■ To be done:
Write out, word for word, the first line of the data below and every line after it through the one containing "mb.build('small_jaw', 'greenp', t)".

■ Supplied data:
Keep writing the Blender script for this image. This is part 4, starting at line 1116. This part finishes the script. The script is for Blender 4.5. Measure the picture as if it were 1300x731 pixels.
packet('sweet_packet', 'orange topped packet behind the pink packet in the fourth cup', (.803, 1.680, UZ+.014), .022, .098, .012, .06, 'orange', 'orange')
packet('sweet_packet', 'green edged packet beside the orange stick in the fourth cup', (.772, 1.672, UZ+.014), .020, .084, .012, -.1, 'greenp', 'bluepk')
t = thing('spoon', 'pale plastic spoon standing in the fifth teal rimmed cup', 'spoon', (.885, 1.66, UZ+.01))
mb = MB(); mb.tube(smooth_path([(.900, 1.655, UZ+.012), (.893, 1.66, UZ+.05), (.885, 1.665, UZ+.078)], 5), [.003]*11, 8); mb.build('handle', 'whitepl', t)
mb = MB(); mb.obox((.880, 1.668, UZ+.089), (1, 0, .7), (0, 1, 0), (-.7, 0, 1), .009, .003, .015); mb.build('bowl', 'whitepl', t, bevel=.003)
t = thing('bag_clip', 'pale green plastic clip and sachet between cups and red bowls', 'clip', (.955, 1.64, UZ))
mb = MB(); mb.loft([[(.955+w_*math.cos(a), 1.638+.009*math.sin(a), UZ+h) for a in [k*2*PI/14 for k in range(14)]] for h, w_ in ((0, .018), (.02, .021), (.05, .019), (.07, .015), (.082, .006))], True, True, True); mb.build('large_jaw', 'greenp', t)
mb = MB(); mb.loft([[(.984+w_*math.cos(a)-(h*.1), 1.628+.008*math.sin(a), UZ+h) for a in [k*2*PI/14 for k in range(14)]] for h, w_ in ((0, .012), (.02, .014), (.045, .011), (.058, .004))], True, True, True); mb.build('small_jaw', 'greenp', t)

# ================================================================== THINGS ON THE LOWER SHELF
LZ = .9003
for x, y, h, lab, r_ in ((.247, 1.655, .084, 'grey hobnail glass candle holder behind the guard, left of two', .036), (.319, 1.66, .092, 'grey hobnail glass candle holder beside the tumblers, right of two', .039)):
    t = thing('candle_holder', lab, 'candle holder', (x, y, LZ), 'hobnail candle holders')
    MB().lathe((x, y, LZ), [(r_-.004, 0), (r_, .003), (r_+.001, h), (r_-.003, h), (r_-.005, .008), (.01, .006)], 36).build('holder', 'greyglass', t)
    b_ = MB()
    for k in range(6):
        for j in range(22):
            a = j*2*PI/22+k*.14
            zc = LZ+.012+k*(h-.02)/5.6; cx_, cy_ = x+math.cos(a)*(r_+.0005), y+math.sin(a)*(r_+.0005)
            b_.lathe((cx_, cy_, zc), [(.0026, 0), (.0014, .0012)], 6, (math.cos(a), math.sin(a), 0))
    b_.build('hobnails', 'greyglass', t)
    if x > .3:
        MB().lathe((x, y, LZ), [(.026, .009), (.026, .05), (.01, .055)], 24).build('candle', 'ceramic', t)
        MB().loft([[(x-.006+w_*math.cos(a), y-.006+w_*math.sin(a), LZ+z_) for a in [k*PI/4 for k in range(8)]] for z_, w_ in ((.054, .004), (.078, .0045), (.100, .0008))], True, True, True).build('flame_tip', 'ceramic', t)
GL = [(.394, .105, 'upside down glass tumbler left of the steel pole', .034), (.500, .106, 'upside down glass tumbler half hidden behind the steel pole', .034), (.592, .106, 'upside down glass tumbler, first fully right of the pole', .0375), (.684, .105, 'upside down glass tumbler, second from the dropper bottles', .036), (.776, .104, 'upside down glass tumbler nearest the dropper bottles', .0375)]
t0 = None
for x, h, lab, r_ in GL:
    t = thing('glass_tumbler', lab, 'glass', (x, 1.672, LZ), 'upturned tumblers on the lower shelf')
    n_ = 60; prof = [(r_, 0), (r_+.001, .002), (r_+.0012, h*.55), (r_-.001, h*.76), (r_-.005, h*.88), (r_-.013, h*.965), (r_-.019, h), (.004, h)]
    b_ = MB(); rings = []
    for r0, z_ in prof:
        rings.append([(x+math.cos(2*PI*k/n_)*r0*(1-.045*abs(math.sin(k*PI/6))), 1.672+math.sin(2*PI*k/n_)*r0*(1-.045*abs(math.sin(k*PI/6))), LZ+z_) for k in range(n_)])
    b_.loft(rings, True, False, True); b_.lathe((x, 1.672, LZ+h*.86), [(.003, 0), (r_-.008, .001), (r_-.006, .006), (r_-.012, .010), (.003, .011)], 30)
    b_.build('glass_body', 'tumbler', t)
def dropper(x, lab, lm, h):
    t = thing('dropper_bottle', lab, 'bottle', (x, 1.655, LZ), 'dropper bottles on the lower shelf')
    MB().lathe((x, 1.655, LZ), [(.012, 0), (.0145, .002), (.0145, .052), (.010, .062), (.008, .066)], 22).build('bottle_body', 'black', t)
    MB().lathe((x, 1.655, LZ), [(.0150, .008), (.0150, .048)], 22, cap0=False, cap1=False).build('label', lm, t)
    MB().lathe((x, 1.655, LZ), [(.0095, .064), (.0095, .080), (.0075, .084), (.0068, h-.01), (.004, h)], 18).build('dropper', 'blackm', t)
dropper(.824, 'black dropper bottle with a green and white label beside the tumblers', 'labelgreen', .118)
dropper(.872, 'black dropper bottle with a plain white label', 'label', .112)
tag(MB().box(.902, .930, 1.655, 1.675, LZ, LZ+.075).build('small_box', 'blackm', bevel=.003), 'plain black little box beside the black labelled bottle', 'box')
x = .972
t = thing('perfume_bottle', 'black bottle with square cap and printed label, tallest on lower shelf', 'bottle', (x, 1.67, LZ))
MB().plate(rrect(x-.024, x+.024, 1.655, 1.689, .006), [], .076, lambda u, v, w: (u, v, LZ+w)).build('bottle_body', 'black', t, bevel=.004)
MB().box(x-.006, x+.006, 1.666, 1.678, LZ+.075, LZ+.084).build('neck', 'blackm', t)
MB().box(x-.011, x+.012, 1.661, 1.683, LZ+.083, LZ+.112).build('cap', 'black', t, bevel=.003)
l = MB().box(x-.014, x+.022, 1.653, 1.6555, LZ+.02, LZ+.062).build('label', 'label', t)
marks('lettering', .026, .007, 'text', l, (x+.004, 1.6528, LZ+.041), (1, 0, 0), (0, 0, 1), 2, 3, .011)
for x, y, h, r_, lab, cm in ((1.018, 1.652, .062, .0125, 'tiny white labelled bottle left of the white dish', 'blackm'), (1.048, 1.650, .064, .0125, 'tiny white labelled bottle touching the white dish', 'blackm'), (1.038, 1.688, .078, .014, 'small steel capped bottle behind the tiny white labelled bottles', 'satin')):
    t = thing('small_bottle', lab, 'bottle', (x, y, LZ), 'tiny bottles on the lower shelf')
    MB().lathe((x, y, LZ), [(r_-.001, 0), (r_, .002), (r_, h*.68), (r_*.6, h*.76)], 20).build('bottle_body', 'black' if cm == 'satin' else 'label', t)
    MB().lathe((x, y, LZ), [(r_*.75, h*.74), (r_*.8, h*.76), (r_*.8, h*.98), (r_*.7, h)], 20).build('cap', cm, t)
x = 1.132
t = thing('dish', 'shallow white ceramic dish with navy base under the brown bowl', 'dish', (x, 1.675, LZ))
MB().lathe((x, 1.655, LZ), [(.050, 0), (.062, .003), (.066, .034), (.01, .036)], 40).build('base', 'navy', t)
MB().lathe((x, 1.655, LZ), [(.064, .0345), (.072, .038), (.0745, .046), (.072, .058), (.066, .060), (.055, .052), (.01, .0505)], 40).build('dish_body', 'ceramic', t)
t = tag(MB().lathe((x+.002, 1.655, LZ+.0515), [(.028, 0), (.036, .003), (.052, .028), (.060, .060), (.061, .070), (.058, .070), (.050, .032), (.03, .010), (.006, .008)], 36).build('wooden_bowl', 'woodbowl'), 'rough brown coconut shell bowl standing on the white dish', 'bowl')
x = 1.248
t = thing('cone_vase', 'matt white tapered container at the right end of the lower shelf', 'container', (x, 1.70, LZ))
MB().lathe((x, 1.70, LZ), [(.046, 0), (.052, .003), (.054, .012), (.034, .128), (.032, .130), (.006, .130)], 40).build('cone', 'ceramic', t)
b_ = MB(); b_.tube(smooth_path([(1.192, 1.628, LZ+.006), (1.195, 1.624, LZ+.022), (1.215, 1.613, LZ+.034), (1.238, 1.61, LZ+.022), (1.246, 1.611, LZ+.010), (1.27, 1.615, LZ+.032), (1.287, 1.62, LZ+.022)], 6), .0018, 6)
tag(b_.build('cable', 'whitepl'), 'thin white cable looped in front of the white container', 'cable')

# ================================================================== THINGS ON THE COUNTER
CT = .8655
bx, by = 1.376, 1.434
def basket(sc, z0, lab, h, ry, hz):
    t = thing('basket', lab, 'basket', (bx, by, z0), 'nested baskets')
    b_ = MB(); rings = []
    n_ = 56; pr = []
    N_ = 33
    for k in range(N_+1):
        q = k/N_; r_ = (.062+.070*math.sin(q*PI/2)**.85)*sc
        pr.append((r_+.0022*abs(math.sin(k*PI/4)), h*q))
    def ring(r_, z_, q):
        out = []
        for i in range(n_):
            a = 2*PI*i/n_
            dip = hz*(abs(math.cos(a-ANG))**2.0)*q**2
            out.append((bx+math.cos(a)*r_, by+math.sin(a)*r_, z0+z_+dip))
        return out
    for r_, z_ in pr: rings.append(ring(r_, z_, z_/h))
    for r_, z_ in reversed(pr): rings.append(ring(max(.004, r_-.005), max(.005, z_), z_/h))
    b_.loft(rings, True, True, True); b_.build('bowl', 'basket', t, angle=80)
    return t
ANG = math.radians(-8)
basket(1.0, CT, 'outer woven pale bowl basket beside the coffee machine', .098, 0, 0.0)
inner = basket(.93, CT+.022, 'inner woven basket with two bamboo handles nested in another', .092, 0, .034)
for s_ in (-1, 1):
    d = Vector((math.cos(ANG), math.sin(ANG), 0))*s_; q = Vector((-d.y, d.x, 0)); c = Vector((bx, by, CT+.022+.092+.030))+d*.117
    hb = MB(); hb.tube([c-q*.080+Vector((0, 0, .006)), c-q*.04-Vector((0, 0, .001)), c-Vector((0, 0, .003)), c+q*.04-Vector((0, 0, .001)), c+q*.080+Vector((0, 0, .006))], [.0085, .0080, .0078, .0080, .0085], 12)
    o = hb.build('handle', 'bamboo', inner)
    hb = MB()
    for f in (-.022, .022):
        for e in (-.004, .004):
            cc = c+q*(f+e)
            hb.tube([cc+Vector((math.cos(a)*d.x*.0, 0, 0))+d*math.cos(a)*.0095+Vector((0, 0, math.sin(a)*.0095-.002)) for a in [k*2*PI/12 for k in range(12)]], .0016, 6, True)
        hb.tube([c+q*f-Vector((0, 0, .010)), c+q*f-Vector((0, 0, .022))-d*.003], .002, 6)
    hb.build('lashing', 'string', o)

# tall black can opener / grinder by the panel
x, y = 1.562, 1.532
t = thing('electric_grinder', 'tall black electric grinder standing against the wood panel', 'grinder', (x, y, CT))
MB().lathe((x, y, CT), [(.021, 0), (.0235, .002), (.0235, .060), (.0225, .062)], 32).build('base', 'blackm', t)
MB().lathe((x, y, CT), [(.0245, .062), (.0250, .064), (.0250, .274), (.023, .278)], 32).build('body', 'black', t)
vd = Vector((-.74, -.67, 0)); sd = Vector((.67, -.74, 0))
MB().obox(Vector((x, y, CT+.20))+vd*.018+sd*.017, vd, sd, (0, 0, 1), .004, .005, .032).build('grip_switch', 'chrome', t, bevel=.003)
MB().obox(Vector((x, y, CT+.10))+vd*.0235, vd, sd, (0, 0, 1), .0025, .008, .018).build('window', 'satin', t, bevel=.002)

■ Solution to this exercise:
Keep writing the Blender script for this image. This is part 4, starting at line 1116. This part finishes the script. The script is for Blender 4.5. Measure the picture as if it were 1300x731 pixels.
packet('sweet_packet', 'orange topped packet behind the pink packet in the fourth cup', (.803, 1.680, UZ+.014), .022, .098, .012, .06, 'orange', 'orange')
packet('sweet_packet', 'green edged packet beside the orange stick in the fourth cup', (.772, 1.672, UZ+.014), .020, .084, .012, -.1, 'greenp', 'bluepk')
t = thing('spoon', 'pale plastic spoon standing in the fifth teal rimmed cup', 'spoon', (.885, 1.66, UZ+.01))
mb = MB(); mb.tube(smooth_path([(.900, 1.655, UZ+.012), (.893, 1.66, UZ+.05), (.885, 1.665, UZ+.078)], 5), [.003]*11, 8); mb.build('handle', 'whitepl', t)
mb = MB(); mb.obox((.880, 1.668, UZ+.089), (1, 0, .7), (0, 1, 0), (-.7, 0, 1), .009, .003, .015); mb.build('bowl', 'whitepl', t, bevel=.003)
t = thing('bag_clip', 'pale green plastic clip and sachet between cups and red bowls', 'clip', (.955, 1.64, UZ))
mb = MB(); mb.loft([[(.955+w_*math.cos(a), 1.638+.009*math.sin(a), UZ+h) for a in [k*2*PI/14 for k in range(14)]] for h, w_ in ((0, .018), (.02, .021), (.05, .019), (.07, .015), (.082, .006))], True, True, True); mb.build('large_jaw', 'greenp', t)
mb = MB(); mb.loft([[(.984+w_*math.cos(a)-(h*.1), 1.628+.008*math.sin(a), UZ+h) for a in [k*2*PI/14 for k in range(14)]] for h, w_ in ((0, .012), (.02, .014), (.045, .011), (.058, .004))], True, True, True); mb.build('small_jaw', 'greenp', t)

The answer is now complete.